L’actualité ne se ramène pas à l’affaire DSK, même si on a le sentiment de vivre, avec la scène new-yorkaise l’équivalent d’une tragédie grecque, qui nous renvoie à la figure toute l’énigme de notre condition. J’ai donc envie de parler d’autre chose aujourd’hui, sans être sûr toutefois de quitter vraiment le rivage de l’Hudson. Car c’est de la peur contemporaine dont j’aimerais parler, stimulé, par un excellent papier de mon confrère Yves de Kerdrel dans Le Figaro. Oui, il y a de la peur dans cette affaire, peur de l’autre, par perte de confiance, conscience plus ou moins nette que les relations humaines sont gâtées par un déséquilibre fondamental, qui atteint la cité en son cœur. Mais la peur recouvre aujourd’hui d’autres aspects. Ainsi, lorsque la chancelière Angela Merkel décide l’abandon définitif du nucléaire, elle signifie ainsi que le principe de précaution est devenu la règle suprême de l’Allemagne. Yves de Kerdrel discerne là un signal d’alarme qui marque le décrochage de tout un continent par rapport aux pays émergents qui, eux, ne cessent d’affirmer leur foi dans l’avenir.
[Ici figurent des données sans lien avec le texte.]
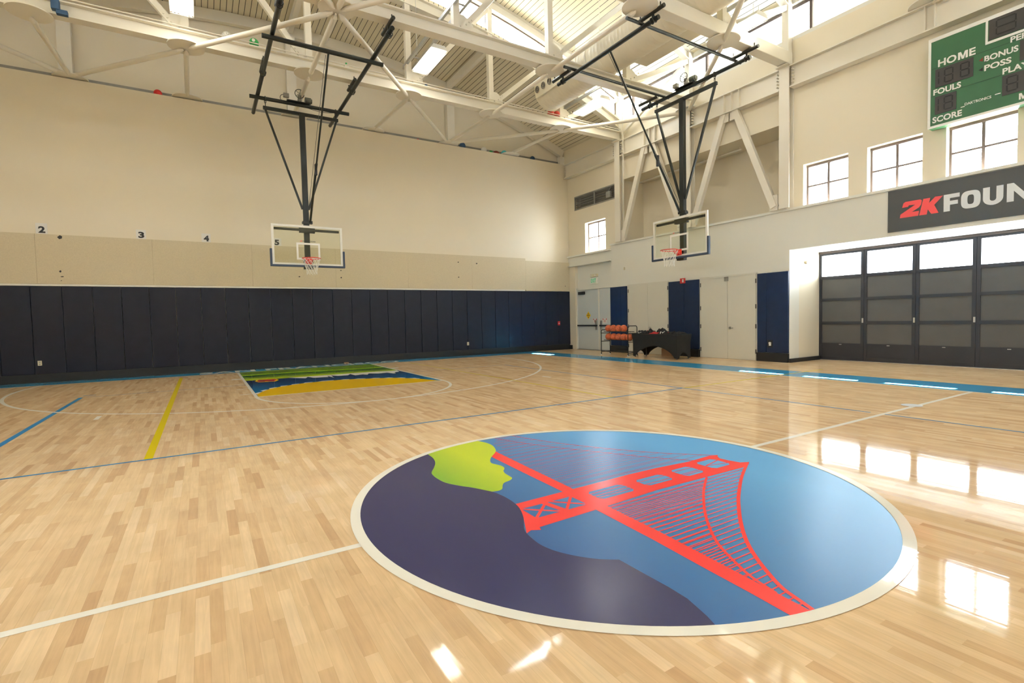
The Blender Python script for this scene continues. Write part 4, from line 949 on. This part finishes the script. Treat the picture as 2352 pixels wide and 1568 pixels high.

Serions nous désabusés au point d’adopter une philosophie de rupture, celle que Jean-Pierre Dupuy, disciple de René Girard a appelé le catastrophisme éclairé ? Le vingtième siècle s’était caractérisé, à la suite du dix-neuvième, par une sorte de croyance fervente au progrès. Croyance qui avait pu se décliner, d’ailleurs, sous la forme de ce que Raymond Aron appelait les religions séculières ». Le progressisme pouvait adopter d’autres formes, en épousant des tendances idéologiques diverses. Il semble qu’une page ait été tournée. Les catastrophes du vingtième siècle ont fait beaucoup pour nous éloigner du mythe d’une avancée toujours plus triomphale de l’humanité, en montrant qu’il n’y avait pas d’évolution linéaire, mais la possibilité de chute terrible. Pourtant, l’ère des Trente Glorieuses, qui avaient suivi la fin de la Seconde Guerre mondiale, avait rendu espoir aux peuples européens. N’y aurait-il pas, aujourd’hui, une façon nouvelle de défier le tragique en redécouvrant une espérance possible, autre chose qu’un mythe, une confiance en ce qui, malgré tout, selon le mot de Pascal, en l’homme passe infiniment l’homme?